Recent evidence suggests that corruption in the form of a “tip off” is a significant problem in many regulatory agencies. For example, the New York Department of Transportation conducts surprise inspections of school bus companies to test the road-worthiness of their buses. School-bus inspectors at the department of transportation in New York, however, were recently known to accept bribes from firms in exchange for informing them of an upcoming (surprise) inspection. Firms were then able hide those buses that were faulty in order to avoid being penalized.
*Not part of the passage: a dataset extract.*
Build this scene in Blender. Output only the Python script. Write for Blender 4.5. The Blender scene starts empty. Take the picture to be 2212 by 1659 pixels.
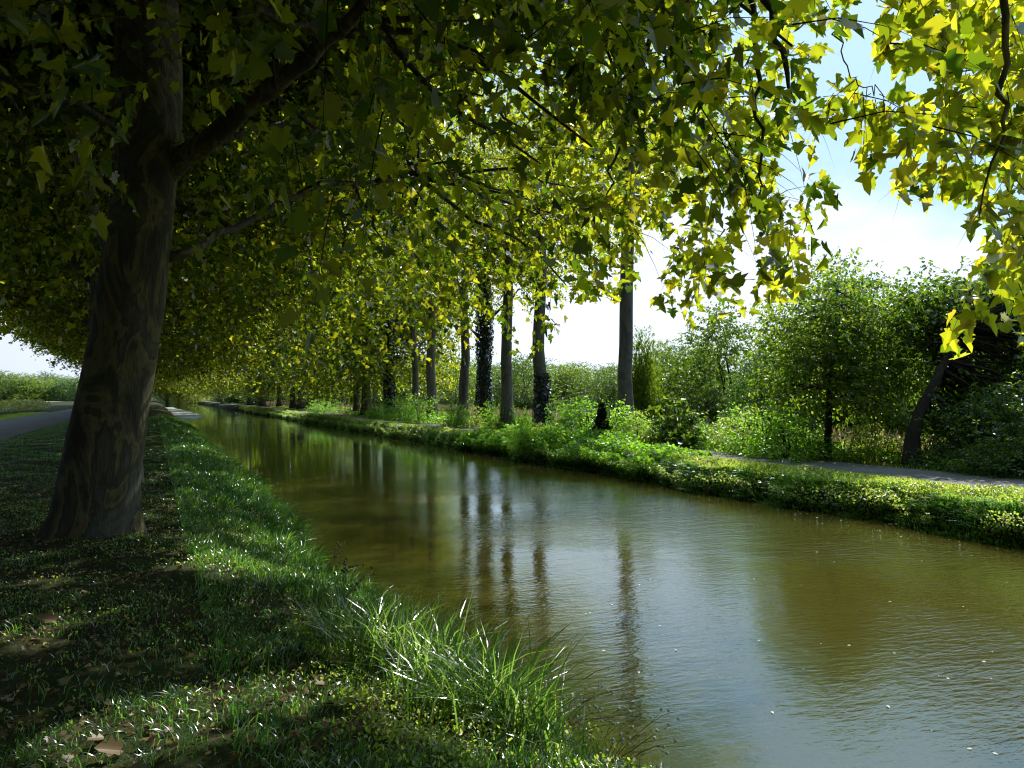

In this paper we develop a Principal-Supervisor-Agent model to study the regulator’s optimal inspection regime when corruption can weaken the power of surprise inspections. In our model a welfare maximizing principal (regulator) must hire supervisors in order to inspect firms (agents). In addition to choosing the penalties for the firms and the supervisor’s wage, regulators choose the frequency of inspections and the inspection regime, that is, whether the inspections will be announced or surprise. Given this regulatory environment, the firm and the supervisor then play a simultaneous move game in which the firm chooses its level of concealment, while the supervisor chooses the level of inspection effort.  Following Malik (1990), the supervisor’s probability of detecting a firm’s non-compliance is increasing in the supervisor’s inspection effort and decreasing in the firm’s level of concealment activity.[1] Conditional on finding evidence of non-compliance, firms are fined and supervisors receive some fraction of those fines as a reward.

Our key finding is that in an unannounced inspection regime with corrupt inspectors (and fixed penalty and supervisor wage) the regulator can lower the frequency with which inspections are conducted in order to eliminate corruption. Interestingly, we also show that despite the fact that inspections become less frequent overall compliance and welfare may be raised. We discuss these results in light of Lazear (2006) who examines the conditions under which announced inspections are preferred to surprise inspections.[2] In contrast to our paper, his paper does not allow for corruption, or for costly inspections. We show that his results are sensitive to the presence of these two factors.



[1] Malik., A. S. 1990. “Avoidance screening and optimal enforcement.” RAND Journal of Economics. 21: 3.

[2] Lazear, E. P. 2006. “Speeding, Terrorism, and Teaching to the Test.” Quarterly Journal of Economics, August 2006.